The Mosaic prohibition of following after other gods included even learning about them and so this allowed the evolutionary tracks to be covered over because we're not actively comparing the bible to other ancient myths and gods. Because the only ones really keeping that information alive are the "Gentiles" who were culturally regarded as dirty. Yeshua was like, (paraphrasing) This woman is a Samaritan right? So she's a dog right? Of course not. She was simply raised in a different tradition and it was Hebrew tradition that Yeshua was attacking. That tradition was the very basis of what every Israelite thought they knew. But they were wrong. That woman was a human being just like them; and deserving of the very same EQUAL treatment, equal love, equal respect, equal opportunities, as them. But as Israelites they were elitists because they thought God only loved them and only fought for them and wanted them to rule the whole world. This is exactly the same mindset as an Adolf Hitler. And we see it easily because he was German but to other Germans all they could see was a leader who wanted the best for them; his people. F everyone else. And even though I love saying Hitler was a Christian, it is probably only accurate on paper. Men like him, like Constantine, like Moshe, like Donald Trump, were only loyal to a religion in so much as they could use it to gain or maintain power. When Trump said "two Corinthians" I thought that was the funniest thing I would hear all year. And amazingly enough, he's got Christians conned enough to have their support. It's about power. That's why I love the bible but I understand its limitations and its effectiveness in controlling societies. Moshe used "the word of God" to control a society for his own glory and benefit. And now his name is immortal and we're still talking about him thousands of years later. That will never happen for any of us here.
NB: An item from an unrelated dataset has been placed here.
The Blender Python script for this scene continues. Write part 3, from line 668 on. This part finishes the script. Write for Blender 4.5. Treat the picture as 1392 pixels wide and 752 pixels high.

So he already won life. He won it. He got away with it. He wasn't murdered the way the founder of the Mormon church was. However, he may have won but I'm free and if I can expose him to other people in a way that may assist in freeing their minds or the minds of others? Then that's part of my own journey as "the one". But again... just as "I am", so are you.

Follow in the footsteps of Yeshua and become so divinely inspired, so enlightened, that people confuse you for God, because that's who you really are. And I don't mean this in some mystical esoteric sense. I simply mean it in the sense that God (Elohim) = the most powerful. That is a position of relative distinction. If you walk into court and let that judge judge your case it is because you agree and submit yourself to that person's authority. We are all giving authority to Babylon, whether its by vote or participation. But all these positions of power are simply filled by other human beings, no different than ourselves. And WE, being one, but thinking otherwise, simply don't realize it is all us in ALL of those positions; the abused and the abuser. And that's why the abused often becomes the next generation of abusers. The Matrix just gets rebooted. We have to break this cycle. The people in the bible represent us because they too were human. But we have to see them as an older version of ourselves with now outdated software. Don't ignore them. Learn from them. But don't let them define or tell you who you are or who you should be. You have to tell yourself who they were and contrast that with who you want to be. This is a step in how we get free. Was Eve wrong? Or was it God? Do you have the freedom of consciousness to even ask this question let alone answer it for yourself? Or do we simply say "amen" every time someone tells us what thus saith the Lord even when no witnesses exist to tell us that's who they're talking to?

I don't want us to be naive as a species but rather as Yeshua said... be wise as serpents but harmless as doves. I listen to that because I feel the wisdom and the love in that; not because he said it but because it is objectively valuable for instruction. But at the end of the day we all make our own decisions and should own them. That's my opinion, not to be confused with me telling anyone what to think; just as the bible deserves to be heard as a group of opinions that could be valuable or not. We simply shouldn't assume pro or con, but rather be neutral and evaluate what everyone is saying based on what everyone is saying and not based on any presumptions of righteousness or importance based on who the person is, their culture, their name, their lineage, etc. They could be lying just as easily as you or I. As the bible says "God is no respecter of persons". So why should we?